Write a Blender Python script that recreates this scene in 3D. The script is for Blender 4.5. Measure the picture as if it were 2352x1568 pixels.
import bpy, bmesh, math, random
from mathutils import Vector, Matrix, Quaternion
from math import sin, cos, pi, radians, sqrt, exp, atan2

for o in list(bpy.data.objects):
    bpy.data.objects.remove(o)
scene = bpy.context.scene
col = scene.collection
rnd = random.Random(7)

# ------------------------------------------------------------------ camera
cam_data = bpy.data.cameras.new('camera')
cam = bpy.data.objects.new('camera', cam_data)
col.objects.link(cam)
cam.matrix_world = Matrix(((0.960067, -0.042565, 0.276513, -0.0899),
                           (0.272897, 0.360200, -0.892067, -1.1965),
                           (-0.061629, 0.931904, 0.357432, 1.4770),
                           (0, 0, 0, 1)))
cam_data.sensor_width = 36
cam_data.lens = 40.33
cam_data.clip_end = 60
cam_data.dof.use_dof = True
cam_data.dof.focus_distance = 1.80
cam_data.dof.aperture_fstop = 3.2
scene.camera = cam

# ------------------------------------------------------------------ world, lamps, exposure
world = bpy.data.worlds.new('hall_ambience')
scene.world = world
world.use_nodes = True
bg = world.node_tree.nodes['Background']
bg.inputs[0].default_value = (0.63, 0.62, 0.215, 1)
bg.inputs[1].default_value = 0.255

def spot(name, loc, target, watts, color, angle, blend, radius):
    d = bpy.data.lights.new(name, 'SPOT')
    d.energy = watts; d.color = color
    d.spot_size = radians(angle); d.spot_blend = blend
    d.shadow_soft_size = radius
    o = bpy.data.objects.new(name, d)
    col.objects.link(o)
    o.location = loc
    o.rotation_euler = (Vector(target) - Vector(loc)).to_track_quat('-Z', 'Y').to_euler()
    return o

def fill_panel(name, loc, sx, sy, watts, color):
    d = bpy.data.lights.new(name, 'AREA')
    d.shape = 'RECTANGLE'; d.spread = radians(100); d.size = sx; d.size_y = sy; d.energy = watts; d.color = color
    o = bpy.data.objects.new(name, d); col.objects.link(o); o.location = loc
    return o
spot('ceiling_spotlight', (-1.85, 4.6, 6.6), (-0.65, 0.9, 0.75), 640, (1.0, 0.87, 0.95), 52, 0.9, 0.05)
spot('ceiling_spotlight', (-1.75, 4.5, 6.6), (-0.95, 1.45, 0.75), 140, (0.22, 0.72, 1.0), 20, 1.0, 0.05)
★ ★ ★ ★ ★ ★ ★
• _OBJECTIVE_: Retype all of the data shown above, word for word.

• _RESPONSE BELOW_:
Write a Blender Python script that recreates this scene in 3D. The script is for Blender 4.5. Measure the picture as if it were 2352x1568 pixels.
import bpy, bmesh, math, random
from mathutils import Vector, Matrix, Quaternion
from math import sin, cos, pi, radians, sqrt, exp, atan2

for o in list(bpy.data.objects):
    bpy.data.objects.remove(o)
scene = bpy.context.scene
col = scene.collection
rnd = random.Random(7)

# ------------------------------------------------------------------ camera
cam_data = bpy.data.cameras.new('camera')
cam = bpy.data.objects.new('camera', cam_data)
col.objects.link(cam)
cam.matrix_world = Matrix(((0.960067, -0.042565, 0.276513, -0.0899),
                           (0.272897, 0.360200, -0.892067, -1.1965),
                           (-0.061629, 0.931904, 0.357432, 1.4770),
                           (0, 0, 0, 1)))
cam_data.sensor_width = 36
cam_data.lens = 40.33
cam_data.clip_end = 60
cam_data.dof.use_dof = True
cam_data.dof.focus_distance = 1.80
cam_data.dof.aperture_fstop = 3.2
scene.camera = cam

# ------------------------------------------------------------------ world, lamps, exposure
world = bpy.data.worlds.new('hall_ambience')
scene.world = world
world.use_nodes = True
bg = world.node_tree.nodes['Background']
bg.inputs[0].default_value = (0.63, 0.62, 0.215, 1)
bg.inputs[1].default_value = 0.255

def spot(name, loc, target, watts, color, angle, blend, radius):
    d = bpy.data.lights.new(name, 'SPOT')
    d.energy = watts; d.color = color
    d.spot_size = radians(angle); d.spot_blend = blend
    d.shadow_soft_size = radius
    o = bpy.data.objects.new(name, d)
    col.objects.link(o)
    o.location = loc
    o.rotation_euler = (Vector(target) - Vector(loc)).to_track_quat('-Z', 'Y').to_euler()
    return o

def fill_panel(name, loc, sx, sy, watts, color):
    d = bpy.data.lights.new(name, 'AREA')
    d.shape = 'RECTANGLE'; d.spread = radians(100); d.size = sx; d.size_y = sy; d.energy = watts; d.color = color
    o = bpy.data.objects.new(name, d); col.objects.link(o); o.location = loc
    return o
spot('ceiling_spotlight', (-1.85, 4.6, 6.6), (-0.65, 0.9, 0.75), 640, (1.0, 0.87, 0.95), 52, 0.9, 0.05)
spot('ceiling_spotlight', (-1.75, 4.5, 6.6), (-0.95, 1.45, 0.75), 140, (0.22, 0.72, 1.0), 20, 1.0, 0.05)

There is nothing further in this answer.